Los países árabes van a enfrentar situaciones críticas con el calentamiento global, pero Israel seguramente va a desarrollar la tecnología para paliar esos efectos. Incluso, para convertirlos en algo benéfico. Por ejemplo, si los niveles oceánicos se incrementan, ante el riesgo de una inundación se puede aprovechar toda esa agua –en el mejor estilo sumerio de la antigüedad– para trasladarla a las zonas desérticas y hacerlas productivas. Sólo hay que desalinizarla, e Israel tiene la mejor tecnología del mundo para hacerlo.

¿Podría lograrse, otra vez en Medio Oriente y después de 5,500 años, una nueva revolución agrícola que le cambie la suerte al planeta entero? Con dinero saudí y tecnología israelí, se puede. Eso y muchas otras cosas más.

Si se logra esa alianza entre estos países, muchas cosas buenas pueden sucederle a la humanidad.

Son los hijos de Abraham, separados desde que Ismael e Itzjak tomaron rumbos diferentes, y luego Esav y Yaacov crecieron como hermanos enemistados.

Pero la reconciliación puede ser determinante en una nueva etapa para Medio Oriente y para toda la humanidad.

Si esto se logra de manera responsable, se cumplirá la vieja profecía bíblica, esa en la que D-os le dijo a Abraham que todas las naciones de la tierra serían bendecidas por su descendencia.

Claro, una cosa es soñar con esto, y otra es que todo lo dicho se logre de manera responsable.

Por eso me atrevo a decir que tal vez el cambio climático no sea algo tan malo.
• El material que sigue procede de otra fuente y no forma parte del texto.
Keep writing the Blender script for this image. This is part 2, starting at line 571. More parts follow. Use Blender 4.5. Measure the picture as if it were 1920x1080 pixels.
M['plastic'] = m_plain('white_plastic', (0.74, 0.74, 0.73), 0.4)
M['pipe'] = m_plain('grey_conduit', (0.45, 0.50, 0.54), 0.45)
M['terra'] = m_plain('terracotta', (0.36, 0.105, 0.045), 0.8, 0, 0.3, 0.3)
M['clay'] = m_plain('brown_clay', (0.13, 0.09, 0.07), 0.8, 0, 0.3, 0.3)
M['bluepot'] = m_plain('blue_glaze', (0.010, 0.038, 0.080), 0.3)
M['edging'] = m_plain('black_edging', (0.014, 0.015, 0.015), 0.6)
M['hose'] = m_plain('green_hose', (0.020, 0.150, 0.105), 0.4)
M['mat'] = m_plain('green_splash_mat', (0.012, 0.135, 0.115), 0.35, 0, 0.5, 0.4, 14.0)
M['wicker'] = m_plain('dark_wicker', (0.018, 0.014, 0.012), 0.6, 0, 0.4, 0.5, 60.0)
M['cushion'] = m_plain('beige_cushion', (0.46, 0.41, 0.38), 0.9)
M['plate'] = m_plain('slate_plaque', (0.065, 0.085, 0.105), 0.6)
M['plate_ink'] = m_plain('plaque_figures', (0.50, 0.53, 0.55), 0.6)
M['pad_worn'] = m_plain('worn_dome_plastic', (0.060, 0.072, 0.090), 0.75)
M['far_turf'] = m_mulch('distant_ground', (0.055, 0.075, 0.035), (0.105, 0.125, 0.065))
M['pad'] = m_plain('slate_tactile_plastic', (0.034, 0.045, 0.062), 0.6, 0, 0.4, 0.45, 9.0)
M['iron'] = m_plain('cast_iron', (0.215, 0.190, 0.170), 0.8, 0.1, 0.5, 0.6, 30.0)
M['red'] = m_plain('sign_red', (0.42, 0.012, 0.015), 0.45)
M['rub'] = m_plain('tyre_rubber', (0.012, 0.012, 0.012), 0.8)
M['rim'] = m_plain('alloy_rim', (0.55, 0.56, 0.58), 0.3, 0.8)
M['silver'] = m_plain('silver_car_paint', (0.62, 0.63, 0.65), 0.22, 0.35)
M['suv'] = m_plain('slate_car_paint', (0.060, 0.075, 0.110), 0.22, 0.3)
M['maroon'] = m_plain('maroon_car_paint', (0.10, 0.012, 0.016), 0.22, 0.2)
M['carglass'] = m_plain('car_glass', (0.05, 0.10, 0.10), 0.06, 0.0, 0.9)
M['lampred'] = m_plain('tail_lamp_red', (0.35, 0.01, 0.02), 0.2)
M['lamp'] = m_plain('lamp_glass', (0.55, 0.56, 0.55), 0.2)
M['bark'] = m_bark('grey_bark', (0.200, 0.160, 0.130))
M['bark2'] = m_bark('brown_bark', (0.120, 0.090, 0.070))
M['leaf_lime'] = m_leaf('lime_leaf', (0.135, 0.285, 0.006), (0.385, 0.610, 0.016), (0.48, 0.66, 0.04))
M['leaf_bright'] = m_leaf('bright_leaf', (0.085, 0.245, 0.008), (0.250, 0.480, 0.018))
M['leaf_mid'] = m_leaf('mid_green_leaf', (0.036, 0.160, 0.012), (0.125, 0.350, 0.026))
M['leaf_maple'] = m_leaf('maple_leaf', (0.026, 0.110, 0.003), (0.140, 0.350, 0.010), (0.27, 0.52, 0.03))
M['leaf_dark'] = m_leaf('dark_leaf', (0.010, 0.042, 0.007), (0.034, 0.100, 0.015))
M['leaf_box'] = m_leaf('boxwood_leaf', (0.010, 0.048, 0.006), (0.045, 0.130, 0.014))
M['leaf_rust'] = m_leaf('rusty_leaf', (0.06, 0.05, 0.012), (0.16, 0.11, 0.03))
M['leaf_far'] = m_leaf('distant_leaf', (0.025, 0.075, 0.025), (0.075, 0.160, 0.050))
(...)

Es un problema tan serio, tan por encima de los intereses mezquinos de muchos políticos, que va a obligar a muchos países a ser responsables. De lo contrario, no van a sobrevivir ilesos.

Así que las cosas allí están puestas: una alianza que poco a poco se va reforzando, y una crisis global enviada por la naturaleza (o si gustan, por D-os mismo) para que los seres humanos nos pongamos a trabajar en una causa común.

Y los descendientes de los antiguos clanes hebreos tienen mucho que aportar en todo sentido.